SINIFSAL SİYASET YAPILIYOR
“Bir siyasi tercihin sonucunda ortaya çıkan ekonomik sıkıntılarla karşı karşıyayız” diyen Doç. Dr. Böke, “Biz tarifiyle karşımıza çıkan insanlar bugün çok somut bir şekilde sınıfsal siyaset yapıyor. Çok açık bir sınıf siyaseti yürütülüyor. O zaman bunun karşısına aynı sınıf bilinciyle bir siyasete ve ekonomik programa ihtiyacımız var. Biz eskiden edinmiş birikimle bu siyasi durumu tarif edebiliriz. Bugünün kaybedenleri bugün yapılan sınıfsal siyasetin dışında kalan o yüzde 99’luk kısımdır” ifadelerini kullandı.
YENİ BİR HALKÇI EKONOMİK DÜZENE İHTİYAÇ VAR
Böke konuşmasının devamında şu ifadelere yer verdi: “Birincisi ciddi eşitsizlikler yaşanıyor. Adaleti ekonomik eşitsizlikten dert yanan vatandaşın çağrısı olarak da algılamalıyız. Çünkü kazananlar rantçı sermaye ve yandaşlar. Bunu anlatabilirsek eğer adalet duygusuna aç olan insanların bu değişime ortak olacağı aşikar. Bugün içerinde yaşadığımız adaletsiz durumun bu yapısal durum değişmezde değişmeyeceğini herkese anlatmamız gerekiyor. Yeni bir halkçı ekonomik düzene ihtiyacımız var.”
BORÇLA ESARETE TESLİM OLDUK
Ayrıştıran siyasette uzaklaştığını net olan bir siyaset ortaya konulması gerektiğini savunan Böke konuşmasını şöyle devam etti: “Ekonominin düzelmesi için önce vatandaşın borçtan kurtulmasını gerektiğini belirten Selin Sayek Böle konuşmasını şöyle sonlandırdı: “Toplumsal barış dediğimiz şey çocuklarımızın farklı görüşler içinde yetişmekten geçtiğini unutmamalıyız.
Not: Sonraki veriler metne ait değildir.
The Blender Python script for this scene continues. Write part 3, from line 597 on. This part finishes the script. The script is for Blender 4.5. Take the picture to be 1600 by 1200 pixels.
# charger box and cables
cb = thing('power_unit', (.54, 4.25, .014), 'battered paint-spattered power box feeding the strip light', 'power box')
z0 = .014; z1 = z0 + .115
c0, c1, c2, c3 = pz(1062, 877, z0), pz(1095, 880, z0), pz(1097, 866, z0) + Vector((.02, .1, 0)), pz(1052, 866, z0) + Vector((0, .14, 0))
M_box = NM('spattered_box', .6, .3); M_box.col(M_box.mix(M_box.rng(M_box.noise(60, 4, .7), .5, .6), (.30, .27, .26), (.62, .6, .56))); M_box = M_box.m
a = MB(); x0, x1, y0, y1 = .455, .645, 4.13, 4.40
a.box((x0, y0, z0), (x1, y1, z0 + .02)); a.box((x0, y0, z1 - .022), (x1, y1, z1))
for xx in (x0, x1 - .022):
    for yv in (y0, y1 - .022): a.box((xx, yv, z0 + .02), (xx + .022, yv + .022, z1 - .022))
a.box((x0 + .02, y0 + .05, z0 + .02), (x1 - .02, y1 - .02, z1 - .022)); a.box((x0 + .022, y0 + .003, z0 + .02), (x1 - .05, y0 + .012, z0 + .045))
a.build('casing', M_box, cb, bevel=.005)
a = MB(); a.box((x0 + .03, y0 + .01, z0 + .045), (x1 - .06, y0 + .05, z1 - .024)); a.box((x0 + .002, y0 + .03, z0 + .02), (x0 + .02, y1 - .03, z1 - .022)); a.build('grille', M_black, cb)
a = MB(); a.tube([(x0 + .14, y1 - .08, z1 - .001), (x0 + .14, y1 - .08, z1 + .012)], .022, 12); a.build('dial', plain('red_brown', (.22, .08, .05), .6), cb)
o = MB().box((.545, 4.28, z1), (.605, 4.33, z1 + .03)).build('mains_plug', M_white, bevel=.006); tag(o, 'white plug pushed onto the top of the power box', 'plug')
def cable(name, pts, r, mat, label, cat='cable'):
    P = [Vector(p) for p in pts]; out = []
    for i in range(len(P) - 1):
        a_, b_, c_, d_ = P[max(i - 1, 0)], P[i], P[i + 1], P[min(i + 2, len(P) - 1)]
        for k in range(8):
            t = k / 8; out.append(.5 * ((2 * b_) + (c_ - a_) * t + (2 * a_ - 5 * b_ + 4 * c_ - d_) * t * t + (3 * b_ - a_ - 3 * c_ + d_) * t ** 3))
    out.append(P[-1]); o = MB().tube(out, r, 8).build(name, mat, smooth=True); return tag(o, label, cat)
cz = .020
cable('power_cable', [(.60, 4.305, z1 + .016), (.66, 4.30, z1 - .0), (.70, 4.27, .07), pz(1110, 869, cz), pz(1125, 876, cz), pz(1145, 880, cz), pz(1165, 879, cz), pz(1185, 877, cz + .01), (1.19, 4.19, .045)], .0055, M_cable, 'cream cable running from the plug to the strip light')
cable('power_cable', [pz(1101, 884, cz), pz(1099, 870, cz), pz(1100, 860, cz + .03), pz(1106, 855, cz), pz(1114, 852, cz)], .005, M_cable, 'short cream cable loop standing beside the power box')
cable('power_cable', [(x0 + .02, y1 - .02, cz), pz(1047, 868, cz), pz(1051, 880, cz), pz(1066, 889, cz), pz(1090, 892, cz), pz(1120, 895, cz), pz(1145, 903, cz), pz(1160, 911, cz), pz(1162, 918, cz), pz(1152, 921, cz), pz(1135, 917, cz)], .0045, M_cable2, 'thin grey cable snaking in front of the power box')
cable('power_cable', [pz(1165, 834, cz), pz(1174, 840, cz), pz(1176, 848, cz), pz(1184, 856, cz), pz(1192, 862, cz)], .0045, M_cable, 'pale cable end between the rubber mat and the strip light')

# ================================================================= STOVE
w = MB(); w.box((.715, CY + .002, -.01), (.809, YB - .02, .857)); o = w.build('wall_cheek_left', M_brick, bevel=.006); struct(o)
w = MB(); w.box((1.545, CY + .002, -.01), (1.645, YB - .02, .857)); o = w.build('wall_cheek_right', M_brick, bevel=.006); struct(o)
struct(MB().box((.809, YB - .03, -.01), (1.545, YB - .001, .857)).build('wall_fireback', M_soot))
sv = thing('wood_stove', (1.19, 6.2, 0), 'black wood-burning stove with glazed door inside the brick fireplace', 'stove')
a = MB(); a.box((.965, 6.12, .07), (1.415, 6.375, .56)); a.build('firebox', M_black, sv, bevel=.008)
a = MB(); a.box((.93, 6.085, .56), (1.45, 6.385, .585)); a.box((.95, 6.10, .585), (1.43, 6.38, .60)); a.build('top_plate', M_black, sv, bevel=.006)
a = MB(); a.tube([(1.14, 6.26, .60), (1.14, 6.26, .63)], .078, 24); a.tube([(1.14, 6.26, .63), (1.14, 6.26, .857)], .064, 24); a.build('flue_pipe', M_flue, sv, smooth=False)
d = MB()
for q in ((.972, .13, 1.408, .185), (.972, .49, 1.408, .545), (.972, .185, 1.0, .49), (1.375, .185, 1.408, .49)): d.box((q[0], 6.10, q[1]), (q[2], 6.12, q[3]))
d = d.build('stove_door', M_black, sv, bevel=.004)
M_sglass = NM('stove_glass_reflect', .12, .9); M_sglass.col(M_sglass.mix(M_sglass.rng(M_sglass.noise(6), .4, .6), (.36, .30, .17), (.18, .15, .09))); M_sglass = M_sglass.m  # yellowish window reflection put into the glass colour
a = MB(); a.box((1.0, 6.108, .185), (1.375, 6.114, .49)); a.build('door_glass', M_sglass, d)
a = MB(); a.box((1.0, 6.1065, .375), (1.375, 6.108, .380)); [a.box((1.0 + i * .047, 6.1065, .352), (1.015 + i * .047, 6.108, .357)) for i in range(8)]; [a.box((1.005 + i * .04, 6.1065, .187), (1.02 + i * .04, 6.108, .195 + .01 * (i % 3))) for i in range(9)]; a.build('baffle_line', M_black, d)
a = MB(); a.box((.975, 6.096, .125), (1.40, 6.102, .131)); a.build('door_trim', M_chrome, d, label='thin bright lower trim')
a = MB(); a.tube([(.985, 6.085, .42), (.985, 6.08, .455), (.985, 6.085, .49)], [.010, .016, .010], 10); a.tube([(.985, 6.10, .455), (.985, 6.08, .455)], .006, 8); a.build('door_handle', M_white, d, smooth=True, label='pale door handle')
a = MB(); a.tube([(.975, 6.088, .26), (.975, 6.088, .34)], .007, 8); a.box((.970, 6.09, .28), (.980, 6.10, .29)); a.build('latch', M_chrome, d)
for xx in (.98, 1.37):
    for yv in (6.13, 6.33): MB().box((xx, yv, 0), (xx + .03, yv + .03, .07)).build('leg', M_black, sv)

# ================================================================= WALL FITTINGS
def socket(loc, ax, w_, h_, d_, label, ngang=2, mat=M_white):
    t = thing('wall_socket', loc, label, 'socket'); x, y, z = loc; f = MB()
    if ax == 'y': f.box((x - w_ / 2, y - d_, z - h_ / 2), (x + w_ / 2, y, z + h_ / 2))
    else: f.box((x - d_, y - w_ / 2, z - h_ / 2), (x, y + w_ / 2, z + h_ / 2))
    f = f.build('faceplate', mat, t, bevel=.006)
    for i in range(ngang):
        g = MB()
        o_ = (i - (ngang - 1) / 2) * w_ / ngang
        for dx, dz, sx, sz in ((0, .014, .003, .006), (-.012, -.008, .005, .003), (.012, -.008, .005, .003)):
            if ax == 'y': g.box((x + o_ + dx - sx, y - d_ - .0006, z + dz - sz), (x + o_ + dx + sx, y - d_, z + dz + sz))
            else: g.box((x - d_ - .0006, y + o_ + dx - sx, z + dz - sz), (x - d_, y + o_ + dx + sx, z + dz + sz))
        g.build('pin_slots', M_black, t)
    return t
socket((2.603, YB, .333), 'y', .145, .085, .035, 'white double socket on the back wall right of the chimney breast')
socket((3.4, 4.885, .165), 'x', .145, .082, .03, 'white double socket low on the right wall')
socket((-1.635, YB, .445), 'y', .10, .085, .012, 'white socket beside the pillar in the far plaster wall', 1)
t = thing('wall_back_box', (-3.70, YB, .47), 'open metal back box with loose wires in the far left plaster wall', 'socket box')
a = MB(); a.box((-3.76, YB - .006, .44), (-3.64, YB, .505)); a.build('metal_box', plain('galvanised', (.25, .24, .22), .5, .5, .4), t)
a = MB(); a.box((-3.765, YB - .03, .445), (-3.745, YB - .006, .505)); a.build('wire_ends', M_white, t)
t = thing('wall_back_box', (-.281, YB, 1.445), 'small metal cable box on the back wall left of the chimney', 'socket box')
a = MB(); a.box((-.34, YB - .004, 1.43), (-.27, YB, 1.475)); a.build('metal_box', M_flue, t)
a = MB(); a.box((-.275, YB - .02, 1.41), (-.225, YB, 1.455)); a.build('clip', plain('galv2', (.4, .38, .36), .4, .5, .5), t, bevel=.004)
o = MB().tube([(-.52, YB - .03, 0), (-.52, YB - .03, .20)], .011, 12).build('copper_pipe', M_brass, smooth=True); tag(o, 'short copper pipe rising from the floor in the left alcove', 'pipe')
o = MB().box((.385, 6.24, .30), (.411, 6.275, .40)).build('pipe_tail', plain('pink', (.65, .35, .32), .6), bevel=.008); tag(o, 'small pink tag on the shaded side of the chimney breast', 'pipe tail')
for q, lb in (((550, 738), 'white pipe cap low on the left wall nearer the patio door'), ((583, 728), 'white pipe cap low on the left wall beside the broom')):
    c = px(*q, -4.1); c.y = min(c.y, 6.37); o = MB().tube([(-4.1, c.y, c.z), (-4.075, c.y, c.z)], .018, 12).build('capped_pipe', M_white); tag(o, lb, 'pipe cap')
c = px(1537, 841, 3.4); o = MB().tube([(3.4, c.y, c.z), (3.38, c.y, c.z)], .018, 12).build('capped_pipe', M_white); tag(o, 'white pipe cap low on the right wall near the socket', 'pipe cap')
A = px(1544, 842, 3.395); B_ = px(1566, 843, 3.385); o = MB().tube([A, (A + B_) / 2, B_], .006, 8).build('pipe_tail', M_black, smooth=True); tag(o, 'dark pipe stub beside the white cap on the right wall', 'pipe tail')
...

Demokratik değerlere olan saldırı çok farklı bir yerde. Bugün insanlar elde ettikleri gelirle yaşayabilecek düzende değil de borçla esarete teslim oldularsa sınırlandırılmış bir dünyaya sıkıştırılmış oluyorlar. Ekonominin düzelmesi için vatandaş borçtan kurtulmalı. Yoksa kurumsal erozyondan kurtulamayız. Bugün vatandaşı borç sarmalından kurtaracak üretim reformundan geçilmesi gerekiyor.”